Sobre la democracia real
La sociedad actual no es homogénea: ni ideológica, ni cultural, ni económicamente. Los vínculos que en otro tiempo sirvieron para crear grupos más o menos homogéneos (tribus, clanes, etnias, pueblos), basados en la identidad, han sido sustituidos por el único elemento posible hoy de integración social: la pertenencia a una comunidad política.
Pertenecer a una comunidad política es un hecho ineludible, obra del azar, del que uno sólo puede desvincularse mediante un acto explícito y voluntario. No depende, por tanto, de ningún sentimiento ni de ninguna voluntad previa. Yo soy español pública, social y legalmente, y este hecho no depende de mi ideología, mi lengua, mi cultura o mi situación económica. Mi sentimiento de pertenencia puede ser fuerte, débil o nulo, pero esto no cambia para nada lo fundamental: el reconocimiento de mis derechos y obligaciones como miembro de la comunidad política llamada España. La forma que hoy adopta esta comunidad es la de un Estado democrático, del que es inseparable. Ser español es, por encima de todo, ser ciudadano de un Estado Democrático. La condición de ciudadano demócrata es, en consecuencia, el elemento común de todos los españoles.
Como puede deducirse de estos principios, la palabra clave, sin la cual todo puede custionarse, es «democracia». Toda discusión que no tenga en cuenta que nuestros derechos se fundamentan en el hecho de pertenecer a una comunidad política democrática carece de sentido. Quienes hoy cuestionan la democracia no están sólo atacando una forma de gobierno, sino al fundamento de la sociedad actual. Lo mismo podemos decir de quienes pervierten y usan la palabra democracia para encubrir todo lo contrario. Es fácil de entender: dentro de la democracia, todo; fuera de ella, nada de nada. Y todo el mundo sabe qué es la democracia: el respeto a la voluntad de la mayoría, con independencia de las formas concretas que adopte el ejercicio de esta voluntad. Es la comunidad política en su conjunto quien decide por mayoría todo aquello que le afecta, empezando por su propia constitución.
Establecido el principio democrático como fundamento de nuestras relaciones sociales, cabe exigir que todas nuestras instituciones apliquen rigurosamente este principio y obliguen a todos los ciudadanos por igual a respetarlo.
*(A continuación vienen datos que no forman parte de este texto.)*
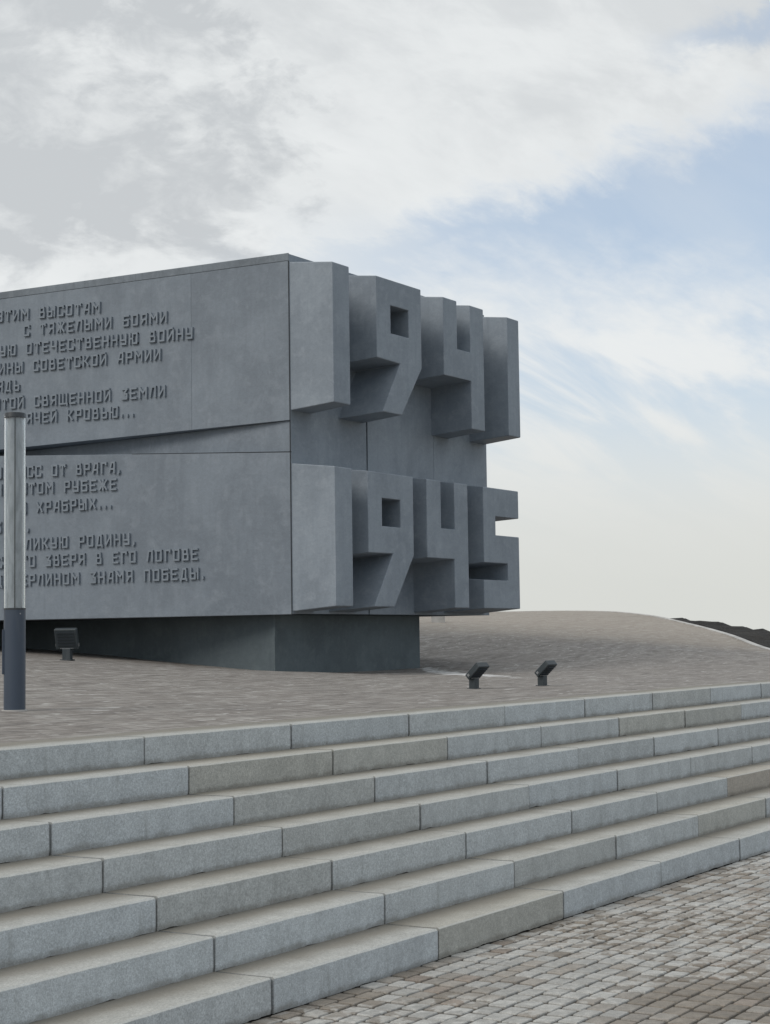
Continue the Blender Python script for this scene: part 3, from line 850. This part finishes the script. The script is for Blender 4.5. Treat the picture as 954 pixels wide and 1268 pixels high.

Significa esto que sólo podemos señalar un línea divisoria básica dentro de nuestra sociedad: demócratas/antidemócratas. Cualquier otra división basada en lengua, la religión, la condición económica, el lugar de nacimiento, el sexo, etc., no puede anular esta distinción fundamental.
Es fácil comprender que un corrupto es un antidemócrata que roba; que un secesionista es un antidemócrata que usa el engaño, la amenaza y violencia encubierta para destruir la comunidad política a la que pertenece para sustituirla por otra de raíz totalitaria; que un populista es un antidemócrata que usa la democracia de modo instrumental para alcanzar el poder; que quien utiliza el insulto, la injuria, la mentira, como arma política, es un antidemócrata que se ampara en la libertad de expresión para socavar esa libertad; que un juez que prevarica es un antidemócrata; que un político que organiza una trama de financiación ilegal de su partido es un antidemócrata; que quien somete el poder judicial a los intereses de su partido es un antidemócrata que destruye uno de los fundamentos de la democracia; que un empresario que usa su poder para poner al Estado a su servicio es un antidemócrata; que un evasor fiscal es un antidemócrata…
Viene ahora muy a cuento recordar aquel eslogan que dio origen al movimiento del 15-M, que luego acabó pervirténdose y convirtiéndose en ese conglomerado de Podemos, donde se mezclan hoy por igual demócratas y antidemócratas. «Democracia real» se autodenominaba la plataforma inicial de aquel movimiento. Que la democracia no fuera una etiqueta engañosa, pura hojarasca política, mero instrumento de manipulación social; que la democracia fuera el verdadero poder de la mayoría, llevándola allí donde se ocultaban los corruptos, los ladrones, los banqueros codiciosos y egoistas, los políticos amparados en la impunidad y el desprecio a los ciudadanos, los empresarios prepotentes y carentes de ética y sensibilidad social, etc.
Este eslogan venía a decir que todos estos personajes, más o menos identificados por sus actos, despreciaban a la democracia real y preferían el simulacro de una democracia de papel. Lo que no advirtieron los iniciadores de aquel movimiento es que la solución no pasaba por sustituir a unos antidemócratas por otros, ya fueran éstos populistas, independentistas o plurinacionalistas, sino en promover lo que ahora otros ya están intentando: la construcción de una izquierda radicalmente democrática que defienda sin complejos la comunidad política que nos une y garantiza todos nuestros derechos: la España democrática.